Festival de Venecia: Una soberbia Cate Blanchett no evita las inarmonías de «Tár»
Cultura
Alejandro G. Iñárritu se disculpa por su éxito en un «egotrip» torrencial y excesivo
02 Sep 2022. Actualizado a las 09:04 h.
Quién va a cuestionar en este punto y hora la magnitud de Cate Blanchett como una de las más grandes actrices de este siglo. Verla en Tár, en ese rol de directora de orquesta diva, egocéntrica, womanizer y acosadora profesional es asistir a un acto de creación superlativo. La sabiduría y la tersura con la que Blanchett dibuja los trazos de su viperino personaje se golpean una y otra vez contra el muro de la dirección alicorta de un tipo tan poco reseñable como Todd Field. Y combate también la actriz con un guion que en la primera parte de la larga película —casi tres horas— todavía no cae en desafueros. Pero, a medida que las soluciones dramáticas de Todd Field se van volviendo astracanadas y terminan en el desbarrancadero de situaciones grotescas, ni siquiera esa fuerza sobrenatural llamada Cate Blanchett logra salvar el estropicio.

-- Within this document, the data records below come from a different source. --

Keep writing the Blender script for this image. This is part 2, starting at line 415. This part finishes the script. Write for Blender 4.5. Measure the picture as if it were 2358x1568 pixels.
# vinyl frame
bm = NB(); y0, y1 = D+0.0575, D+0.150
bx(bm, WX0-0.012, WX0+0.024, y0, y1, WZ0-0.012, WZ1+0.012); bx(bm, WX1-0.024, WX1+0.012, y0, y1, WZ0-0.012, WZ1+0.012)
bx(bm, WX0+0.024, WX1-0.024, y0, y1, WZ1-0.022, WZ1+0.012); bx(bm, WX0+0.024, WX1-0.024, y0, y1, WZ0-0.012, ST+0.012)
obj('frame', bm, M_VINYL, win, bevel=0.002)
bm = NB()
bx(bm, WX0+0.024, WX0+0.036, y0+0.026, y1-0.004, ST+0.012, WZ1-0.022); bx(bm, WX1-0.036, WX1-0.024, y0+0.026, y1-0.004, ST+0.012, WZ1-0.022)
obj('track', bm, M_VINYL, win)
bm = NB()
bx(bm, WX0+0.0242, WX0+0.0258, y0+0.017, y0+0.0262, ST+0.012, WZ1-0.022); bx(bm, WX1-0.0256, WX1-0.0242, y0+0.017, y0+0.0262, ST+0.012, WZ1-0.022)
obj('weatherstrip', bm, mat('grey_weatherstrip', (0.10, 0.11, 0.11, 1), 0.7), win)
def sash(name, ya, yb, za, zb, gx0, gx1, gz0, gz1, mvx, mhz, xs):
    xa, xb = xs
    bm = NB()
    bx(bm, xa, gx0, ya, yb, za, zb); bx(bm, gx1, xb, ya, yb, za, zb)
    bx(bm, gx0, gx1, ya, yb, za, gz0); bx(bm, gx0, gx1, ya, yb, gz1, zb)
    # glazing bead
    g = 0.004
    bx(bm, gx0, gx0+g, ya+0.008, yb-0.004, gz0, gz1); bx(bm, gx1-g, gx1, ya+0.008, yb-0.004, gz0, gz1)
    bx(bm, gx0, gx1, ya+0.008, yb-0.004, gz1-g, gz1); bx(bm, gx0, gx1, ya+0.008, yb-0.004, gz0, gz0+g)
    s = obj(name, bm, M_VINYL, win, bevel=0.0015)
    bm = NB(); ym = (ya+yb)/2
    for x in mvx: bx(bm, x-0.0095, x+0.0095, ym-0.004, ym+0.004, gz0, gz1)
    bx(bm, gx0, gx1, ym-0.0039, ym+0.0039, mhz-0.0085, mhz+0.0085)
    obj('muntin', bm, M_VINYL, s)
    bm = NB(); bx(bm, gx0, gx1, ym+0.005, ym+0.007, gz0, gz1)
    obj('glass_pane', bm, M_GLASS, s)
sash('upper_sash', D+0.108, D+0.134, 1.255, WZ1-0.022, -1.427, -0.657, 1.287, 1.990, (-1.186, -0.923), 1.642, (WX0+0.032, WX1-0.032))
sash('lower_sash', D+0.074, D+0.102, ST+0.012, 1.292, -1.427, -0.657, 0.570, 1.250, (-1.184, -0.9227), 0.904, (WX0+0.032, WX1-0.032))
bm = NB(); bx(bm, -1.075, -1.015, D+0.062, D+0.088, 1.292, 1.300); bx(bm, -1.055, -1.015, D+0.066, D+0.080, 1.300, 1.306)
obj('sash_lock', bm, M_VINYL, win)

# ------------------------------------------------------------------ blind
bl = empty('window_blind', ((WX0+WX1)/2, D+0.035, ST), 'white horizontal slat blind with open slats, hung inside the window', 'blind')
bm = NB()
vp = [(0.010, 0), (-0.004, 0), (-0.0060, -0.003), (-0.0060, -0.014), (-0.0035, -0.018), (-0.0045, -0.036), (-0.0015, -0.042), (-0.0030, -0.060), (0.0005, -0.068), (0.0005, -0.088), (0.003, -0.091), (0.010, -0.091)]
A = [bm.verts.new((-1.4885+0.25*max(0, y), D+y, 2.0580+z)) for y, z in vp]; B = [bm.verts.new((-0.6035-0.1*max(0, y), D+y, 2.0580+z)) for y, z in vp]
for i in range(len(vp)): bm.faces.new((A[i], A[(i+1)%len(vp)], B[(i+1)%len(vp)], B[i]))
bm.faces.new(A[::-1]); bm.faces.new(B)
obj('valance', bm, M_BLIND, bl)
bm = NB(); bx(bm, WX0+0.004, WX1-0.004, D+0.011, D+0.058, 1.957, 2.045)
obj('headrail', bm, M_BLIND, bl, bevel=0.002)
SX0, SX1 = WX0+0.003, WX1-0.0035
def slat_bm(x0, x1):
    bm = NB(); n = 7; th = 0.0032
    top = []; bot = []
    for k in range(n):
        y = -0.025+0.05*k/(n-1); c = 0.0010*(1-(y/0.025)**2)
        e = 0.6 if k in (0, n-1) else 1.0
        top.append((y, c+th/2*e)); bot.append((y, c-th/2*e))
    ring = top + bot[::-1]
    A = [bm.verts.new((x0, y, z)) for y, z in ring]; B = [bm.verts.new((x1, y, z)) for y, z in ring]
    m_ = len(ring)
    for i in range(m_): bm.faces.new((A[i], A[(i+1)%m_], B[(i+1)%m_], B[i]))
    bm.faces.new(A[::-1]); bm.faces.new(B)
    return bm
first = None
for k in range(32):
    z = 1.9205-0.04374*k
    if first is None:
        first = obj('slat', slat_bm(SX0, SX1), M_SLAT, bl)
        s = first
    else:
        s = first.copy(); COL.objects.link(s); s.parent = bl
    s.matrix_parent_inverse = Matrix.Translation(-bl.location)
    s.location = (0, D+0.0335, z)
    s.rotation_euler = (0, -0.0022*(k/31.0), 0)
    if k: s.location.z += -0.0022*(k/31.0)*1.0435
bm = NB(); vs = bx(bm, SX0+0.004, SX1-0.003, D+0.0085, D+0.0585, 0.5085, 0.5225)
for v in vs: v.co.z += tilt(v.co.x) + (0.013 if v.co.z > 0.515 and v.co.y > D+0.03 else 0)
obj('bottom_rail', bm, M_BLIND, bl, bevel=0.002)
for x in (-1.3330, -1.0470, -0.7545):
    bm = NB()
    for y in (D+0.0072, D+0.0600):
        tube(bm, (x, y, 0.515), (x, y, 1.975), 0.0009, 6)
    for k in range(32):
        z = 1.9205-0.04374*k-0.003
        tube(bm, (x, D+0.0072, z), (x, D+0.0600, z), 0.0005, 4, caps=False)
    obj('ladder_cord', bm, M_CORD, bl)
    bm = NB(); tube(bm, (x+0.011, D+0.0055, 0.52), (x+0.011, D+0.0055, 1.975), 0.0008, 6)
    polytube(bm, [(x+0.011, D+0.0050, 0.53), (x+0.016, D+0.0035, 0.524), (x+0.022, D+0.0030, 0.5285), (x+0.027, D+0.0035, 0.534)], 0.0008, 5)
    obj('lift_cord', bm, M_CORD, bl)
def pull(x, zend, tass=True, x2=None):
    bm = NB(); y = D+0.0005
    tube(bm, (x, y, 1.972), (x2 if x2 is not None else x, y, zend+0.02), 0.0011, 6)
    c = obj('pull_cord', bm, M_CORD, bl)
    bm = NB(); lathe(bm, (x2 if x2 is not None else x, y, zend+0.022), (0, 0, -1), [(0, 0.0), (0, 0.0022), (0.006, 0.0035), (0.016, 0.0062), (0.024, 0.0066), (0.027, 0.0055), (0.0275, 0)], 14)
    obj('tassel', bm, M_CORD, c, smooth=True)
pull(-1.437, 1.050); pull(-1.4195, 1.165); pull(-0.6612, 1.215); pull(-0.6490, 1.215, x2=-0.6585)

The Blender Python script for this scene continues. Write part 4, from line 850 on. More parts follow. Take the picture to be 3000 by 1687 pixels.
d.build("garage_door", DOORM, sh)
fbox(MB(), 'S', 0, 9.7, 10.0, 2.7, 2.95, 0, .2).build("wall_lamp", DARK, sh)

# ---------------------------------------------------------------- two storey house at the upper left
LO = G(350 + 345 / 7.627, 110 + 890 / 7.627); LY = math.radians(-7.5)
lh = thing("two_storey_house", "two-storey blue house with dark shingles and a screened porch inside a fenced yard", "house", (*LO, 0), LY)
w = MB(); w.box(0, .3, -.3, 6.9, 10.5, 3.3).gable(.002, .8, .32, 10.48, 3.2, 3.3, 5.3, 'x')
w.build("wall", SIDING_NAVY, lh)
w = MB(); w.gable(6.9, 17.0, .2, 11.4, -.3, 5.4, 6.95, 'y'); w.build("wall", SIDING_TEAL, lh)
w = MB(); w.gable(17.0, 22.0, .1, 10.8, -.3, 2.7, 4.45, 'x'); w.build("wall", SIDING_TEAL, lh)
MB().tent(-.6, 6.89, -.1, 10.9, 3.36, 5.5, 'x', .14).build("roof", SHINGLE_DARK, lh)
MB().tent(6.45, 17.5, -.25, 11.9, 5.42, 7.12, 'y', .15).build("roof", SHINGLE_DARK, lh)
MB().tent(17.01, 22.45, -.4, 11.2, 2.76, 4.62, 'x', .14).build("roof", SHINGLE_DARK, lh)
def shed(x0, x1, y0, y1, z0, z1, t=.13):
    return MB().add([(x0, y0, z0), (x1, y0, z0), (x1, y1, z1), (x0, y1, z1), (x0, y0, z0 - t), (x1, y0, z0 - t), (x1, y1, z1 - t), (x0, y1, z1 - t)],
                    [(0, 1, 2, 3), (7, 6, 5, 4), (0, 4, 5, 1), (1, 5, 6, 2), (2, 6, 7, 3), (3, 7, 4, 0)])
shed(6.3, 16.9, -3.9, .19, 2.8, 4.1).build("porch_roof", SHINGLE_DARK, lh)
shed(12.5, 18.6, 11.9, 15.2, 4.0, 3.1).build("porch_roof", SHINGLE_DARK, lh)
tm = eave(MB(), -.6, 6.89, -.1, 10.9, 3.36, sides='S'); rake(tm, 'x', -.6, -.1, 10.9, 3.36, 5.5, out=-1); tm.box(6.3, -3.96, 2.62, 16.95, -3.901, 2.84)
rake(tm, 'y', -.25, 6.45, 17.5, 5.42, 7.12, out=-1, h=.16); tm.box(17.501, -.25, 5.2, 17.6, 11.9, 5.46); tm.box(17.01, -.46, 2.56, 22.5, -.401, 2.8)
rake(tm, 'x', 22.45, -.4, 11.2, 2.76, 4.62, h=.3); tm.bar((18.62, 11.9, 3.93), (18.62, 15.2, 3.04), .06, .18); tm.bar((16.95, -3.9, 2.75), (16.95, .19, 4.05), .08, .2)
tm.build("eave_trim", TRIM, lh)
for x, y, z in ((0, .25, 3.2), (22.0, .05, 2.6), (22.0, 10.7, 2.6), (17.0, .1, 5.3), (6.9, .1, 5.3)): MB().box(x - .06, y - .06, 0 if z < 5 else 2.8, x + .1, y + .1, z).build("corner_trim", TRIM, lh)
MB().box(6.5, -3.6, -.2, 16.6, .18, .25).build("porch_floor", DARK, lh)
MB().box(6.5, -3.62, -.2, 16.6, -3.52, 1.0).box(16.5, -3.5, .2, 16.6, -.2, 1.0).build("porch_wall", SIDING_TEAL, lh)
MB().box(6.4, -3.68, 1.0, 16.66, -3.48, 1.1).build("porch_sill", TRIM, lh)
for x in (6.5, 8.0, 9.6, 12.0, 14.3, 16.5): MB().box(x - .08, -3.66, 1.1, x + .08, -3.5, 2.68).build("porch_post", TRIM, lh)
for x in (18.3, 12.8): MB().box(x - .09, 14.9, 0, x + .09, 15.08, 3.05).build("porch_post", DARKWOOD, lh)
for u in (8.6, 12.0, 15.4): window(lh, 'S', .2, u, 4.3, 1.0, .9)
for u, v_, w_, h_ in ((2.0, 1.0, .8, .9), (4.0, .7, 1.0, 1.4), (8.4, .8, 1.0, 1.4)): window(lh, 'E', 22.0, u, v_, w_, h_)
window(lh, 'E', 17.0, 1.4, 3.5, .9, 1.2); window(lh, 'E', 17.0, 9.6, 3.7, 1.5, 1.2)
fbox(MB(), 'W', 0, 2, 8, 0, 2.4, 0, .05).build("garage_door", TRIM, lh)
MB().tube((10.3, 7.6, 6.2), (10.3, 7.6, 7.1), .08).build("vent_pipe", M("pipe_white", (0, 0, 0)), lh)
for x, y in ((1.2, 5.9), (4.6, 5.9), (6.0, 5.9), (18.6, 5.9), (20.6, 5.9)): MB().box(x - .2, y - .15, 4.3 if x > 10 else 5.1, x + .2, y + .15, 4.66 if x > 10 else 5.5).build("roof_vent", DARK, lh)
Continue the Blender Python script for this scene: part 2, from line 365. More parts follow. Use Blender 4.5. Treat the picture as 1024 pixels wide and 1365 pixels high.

Es tan grave la deriva de la trama, a partir de la tosca forma en que el guion va mostrando al personaje de la actriz como una desleal de culebrón, que no puedes dejar de imaginar dos películas sin duda antagónicas: la que hubiese deparado un argumento cabal y un realizador que permitiese a Blanchett tomar altura y no jugar contra la obra y la que resulta en pantalla: un filme con solista más allá del virtuosismo y toda una orquesta empeñada en llevar cada giro dramático hacia el desafuero.
No quiero decir con esto que Tár no luzca vetas aprovechables en su primera mitad. Este alter ego femenino y lésbico de Plácido Domingo (si este poseyera elegancia o refinamiento) logra maravillarte al encontrar Blanchett ese punto borrascoso en el cual la vileza humana de su personaje se conjuga con su capacidad para, pese a todo, fascinarte. Y no tengo dudas de que este papel —en una de las peores películas de su carrera— la va a llevar a una merecida candidatura al Óscar. Lo que queda, más allá de ella, es un filme en el mejor de los casos inarmónico o pedante y muchas veces abiertamente ridículo, encelado en la mayúscula torpeza de un Todd Field que por algo llevaba casi dos décadas sin dirigir. La nueva condena para él debería inhabilitarlo por medio siglo.
En Bardo, Alejandro G. Iñárritu se plantea pedir excusas por su éxito internacional como uno de los mexicanos del cártel del Óscar. Hay que entender que Iñárritu es uno de esos autores que posee tantos odiadores como devotos. Yo apunto hacia lo segundo, aunque no me guste nada Biutiful y muy poco El renacido. Pero venero Amores perros, Babel, 21 gramos o Birdman. Su Bardo viene a ser una autobiografía existencial, con el gran Daniel Giménez-Cacho dando cuerpo y alma a su otro yo, un director de documentales que debe disculparse por vivir y triunfar en Los Ángeles. Ocurre que la autoexculpación de Iñárritu es, innegablemente, un egotrip mayúsculo. De una brillantez visual y expositiva apabullante. Pero con una tendencia al exceso barroco, al narcisismo, y algunas decisiones moralmente cuestionables como la de metaforizar las carnicerías de Hernán Cortes o la tragedia actual de los desaparecidos a modo de performances. Los haters dirán pestes. A mí me conquista la grandiosidad de la puesta en escena, el banquete de ideas arriesgadas, circenses, las licencias oníricas o surreales, un cierto aire sorrentinista en el mejor de los sentidos. Comprendo que a algunos les resulte insoportable tanta vanidad. Yo devoro estas tres horas de egocentrismo de la brillantez extrema, con ese Daniel Giménez-Cacho como el último hombre vivo recorriendo las aceras de un México DF desierto. Y de pronto, convertido en un moridero de cuerpos que cubren todo el asfalto del Zócalo. Una gozadera.